Core Concepts
A handful of concepts run through everything in NoDisrupt. Understanding them makes the rest of the product easier to navigate, whether you are configuring a monitor, responding to an incident or publishing a status page.
Monitors
A monitor is a configured check against something you care about - a website, an API, a port, a database or a host. Each monitor defines what to test, how often to test it, and what counts as a healthy result. Monitors are the starting point for everything else: their outcomes drive results, incidents and status pages.
Checks & Results
A check is a single run of a monitor at a point in time, and the result is what that run produced - whether it passed or failed, the response observed and how long it took. Results accumulate into a history for each monitor, which is what uptime percentages and response-time trends are calculated from.
Incidents
An incident represents a period when something is wrong. When a monitor's checks start failing, an incident captures the problem, when it began, and its progress through to resolution. Incidents give your team a single place to track and communicate about an outage from detection to recovery.

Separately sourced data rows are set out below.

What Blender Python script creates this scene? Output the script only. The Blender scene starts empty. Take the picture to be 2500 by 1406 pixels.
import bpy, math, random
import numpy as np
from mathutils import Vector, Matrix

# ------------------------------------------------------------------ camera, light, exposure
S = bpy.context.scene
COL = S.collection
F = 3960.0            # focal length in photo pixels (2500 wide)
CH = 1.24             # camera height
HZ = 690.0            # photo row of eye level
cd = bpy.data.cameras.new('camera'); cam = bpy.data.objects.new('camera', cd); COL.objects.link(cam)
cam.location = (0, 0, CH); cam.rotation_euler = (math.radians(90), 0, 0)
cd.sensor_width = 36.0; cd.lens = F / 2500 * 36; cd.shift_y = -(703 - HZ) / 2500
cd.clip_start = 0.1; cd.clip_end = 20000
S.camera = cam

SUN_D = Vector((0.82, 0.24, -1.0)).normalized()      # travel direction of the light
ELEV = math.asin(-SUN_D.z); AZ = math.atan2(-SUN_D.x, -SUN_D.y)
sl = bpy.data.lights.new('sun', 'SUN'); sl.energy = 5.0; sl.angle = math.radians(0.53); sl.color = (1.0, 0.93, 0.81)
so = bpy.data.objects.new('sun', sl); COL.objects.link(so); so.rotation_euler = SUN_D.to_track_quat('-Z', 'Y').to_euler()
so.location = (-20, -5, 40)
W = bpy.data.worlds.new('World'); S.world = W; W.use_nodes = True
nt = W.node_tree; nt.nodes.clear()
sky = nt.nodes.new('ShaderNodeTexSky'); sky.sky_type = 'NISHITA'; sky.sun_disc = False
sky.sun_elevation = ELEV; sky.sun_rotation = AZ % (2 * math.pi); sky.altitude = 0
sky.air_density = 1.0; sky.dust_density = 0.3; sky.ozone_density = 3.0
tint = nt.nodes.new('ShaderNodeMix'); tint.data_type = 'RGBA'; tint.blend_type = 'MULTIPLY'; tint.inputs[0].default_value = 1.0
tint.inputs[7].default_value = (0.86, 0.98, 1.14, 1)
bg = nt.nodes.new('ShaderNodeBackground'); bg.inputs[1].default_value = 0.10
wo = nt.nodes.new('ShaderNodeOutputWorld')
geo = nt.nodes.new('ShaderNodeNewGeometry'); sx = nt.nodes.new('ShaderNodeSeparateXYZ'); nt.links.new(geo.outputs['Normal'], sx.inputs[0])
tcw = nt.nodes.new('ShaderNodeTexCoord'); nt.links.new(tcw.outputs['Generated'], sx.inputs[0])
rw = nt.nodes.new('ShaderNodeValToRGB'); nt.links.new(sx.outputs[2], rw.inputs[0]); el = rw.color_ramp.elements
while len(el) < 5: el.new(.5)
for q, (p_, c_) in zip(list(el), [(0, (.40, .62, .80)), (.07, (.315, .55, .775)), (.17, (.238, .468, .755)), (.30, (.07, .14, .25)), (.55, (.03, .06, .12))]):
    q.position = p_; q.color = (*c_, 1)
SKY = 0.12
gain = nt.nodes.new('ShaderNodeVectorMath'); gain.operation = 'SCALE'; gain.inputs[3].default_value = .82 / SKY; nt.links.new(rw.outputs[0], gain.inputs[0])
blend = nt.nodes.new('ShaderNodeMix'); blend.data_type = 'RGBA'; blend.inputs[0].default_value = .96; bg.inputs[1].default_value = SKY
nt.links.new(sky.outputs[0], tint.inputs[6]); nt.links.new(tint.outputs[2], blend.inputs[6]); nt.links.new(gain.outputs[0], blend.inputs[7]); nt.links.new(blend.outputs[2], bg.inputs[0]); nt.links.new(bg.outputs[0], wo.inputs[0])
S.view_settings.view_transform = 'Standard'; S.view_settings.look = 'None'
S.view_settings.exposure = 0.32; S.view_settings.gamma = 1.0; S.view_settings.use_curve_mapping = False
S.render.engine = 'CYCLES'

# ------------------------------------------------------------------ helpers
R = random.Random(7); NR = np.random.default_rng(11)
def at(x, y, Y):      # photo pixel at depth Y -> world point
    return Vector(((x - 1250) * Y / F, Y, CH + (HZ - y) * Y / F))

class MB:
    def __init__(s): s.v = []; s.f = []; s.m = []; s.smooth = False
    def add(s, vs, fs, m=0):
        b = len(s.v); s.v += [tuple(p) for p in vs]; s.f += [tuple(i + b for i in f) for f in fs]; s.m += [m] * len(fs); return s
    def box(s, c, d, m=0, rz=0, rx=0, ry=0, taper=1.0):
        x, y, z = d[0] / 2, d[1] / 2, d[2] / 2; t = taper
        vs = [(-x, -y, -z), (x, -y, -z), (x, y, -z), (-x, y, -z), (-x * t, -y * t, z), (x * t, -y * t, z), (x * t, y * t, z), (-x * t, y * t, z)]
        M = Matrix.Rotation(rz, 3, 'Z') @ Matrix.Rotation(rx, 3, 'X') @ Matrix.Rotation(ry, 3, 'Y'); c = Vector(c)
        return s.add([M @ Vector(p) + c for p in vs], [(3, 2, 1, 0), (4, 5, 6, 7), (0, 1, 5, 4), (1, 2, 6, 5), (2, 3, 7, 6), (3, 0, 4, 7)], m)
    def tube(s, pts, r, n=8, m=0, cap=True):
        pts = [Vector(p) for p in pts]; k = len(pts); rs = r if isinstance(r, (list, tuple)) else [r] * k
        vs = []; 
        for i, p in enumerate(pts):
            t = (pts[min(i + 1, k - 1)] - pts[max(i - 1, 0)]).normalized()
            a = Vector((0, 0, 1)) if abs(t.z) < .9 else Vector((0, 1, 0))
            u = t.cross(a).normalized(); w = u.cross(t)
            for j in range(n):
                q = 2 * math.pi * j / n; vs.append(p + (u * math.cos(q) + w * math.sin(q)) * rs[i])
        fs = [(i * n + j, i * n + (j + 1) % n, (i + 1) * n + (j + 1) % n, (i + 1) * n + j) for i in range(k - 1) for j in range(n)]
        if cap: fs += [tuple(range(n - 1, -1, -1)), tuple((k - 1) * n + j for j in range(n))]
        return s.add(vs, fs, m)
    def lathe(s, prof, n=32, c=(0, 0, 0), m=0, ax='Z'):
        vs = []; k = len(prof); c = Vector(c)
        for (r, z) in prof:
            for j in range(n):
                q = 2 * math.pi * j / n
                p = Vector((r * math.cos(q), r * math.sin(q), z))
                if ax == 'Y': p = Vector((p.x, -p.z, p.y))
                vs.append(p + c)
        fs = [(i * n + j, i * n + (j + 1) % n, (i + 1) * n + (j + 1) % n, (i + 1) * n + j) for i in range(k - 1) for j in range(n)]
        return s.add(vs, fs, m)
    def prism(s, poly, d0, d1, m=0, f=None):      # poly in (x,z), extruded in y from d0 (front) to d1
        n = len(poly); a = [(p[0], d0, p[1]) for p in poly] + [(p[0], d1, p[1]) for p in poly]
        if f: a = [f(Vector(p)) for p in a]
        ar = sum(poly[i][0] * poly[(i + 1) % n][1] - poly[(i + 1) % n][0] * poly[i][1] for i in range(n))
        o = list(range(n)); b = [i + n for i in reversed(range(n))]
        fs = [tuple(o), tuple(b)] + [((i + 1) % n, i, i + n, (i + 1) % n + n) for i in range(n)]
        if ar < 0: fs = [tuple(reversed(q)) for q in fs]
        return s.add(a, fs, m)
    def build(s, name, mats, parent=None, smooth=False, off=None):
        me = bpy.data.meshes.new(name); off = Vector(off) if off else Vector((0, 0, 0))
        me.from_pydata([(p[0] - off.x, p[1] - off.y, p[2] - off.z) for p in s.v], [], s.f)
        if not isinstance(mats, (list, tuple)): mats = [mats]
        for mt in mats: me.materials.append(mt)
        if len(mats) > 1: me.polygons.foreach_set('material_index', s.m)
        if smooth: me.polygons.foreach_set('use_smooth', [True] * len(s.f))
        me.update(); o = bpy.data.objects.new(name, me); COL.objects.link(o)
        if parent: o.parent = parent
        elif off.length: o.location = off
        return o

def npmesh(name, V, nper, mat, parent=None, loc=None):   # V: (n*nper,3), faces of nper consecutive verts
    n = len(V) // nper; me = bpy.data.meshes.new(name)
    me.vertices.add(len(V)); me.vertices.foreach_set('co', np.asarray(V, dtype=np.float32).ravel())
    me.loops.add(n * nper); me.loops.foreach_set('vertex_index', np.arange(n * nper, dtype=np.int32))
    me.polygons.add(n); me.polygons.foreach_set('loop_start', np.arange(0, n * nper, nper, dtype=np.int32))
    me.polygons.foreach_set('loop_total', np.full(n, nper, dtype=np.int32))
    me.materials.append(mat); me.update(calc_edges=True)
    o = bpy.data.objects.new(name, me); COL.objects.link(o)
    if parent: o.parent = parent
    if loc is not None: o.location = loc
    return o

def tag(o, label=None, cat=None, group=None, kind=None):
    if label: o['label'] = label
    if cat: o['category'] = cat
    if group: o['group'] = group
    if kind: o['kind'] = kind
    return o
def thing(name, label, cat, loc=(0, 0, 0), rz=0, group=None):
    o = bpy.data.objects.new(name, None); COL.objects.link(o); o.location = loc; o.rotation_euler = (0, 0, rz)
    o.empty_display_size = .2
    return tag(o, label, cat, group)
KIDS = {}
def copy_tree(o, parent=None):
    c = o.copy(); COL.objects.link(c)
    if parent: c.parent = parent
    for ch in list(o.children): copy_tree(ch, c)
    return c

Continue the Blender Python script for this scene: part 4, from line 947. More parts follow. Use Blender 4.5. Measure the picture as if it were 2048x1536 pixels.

Alert & Escalation Policies
Alert and escalation policies decide who gets notified when something breaks, and how. A policy connects failing monitors to the people and contact methods that should hear about them, and escalation rules can widen the notification - for example reaching additional people if an incident is not acknowledged - so issues are not missed.
Status Pages
A status page is a public or shared view of your services' health. It communicates current status and incident updates to your users or stakeholders, so they can see what is happening without contacting support. Status pages can be branded to match your product.
Organisations & Projects
An organisation is your workspace in NoDisrupt - it owns your monitors, status pages, billing and teammates, and forms the boundary between your data and other customers'. Projects let you group related monitors and resources within an organisation, which helps keep larger setups organised.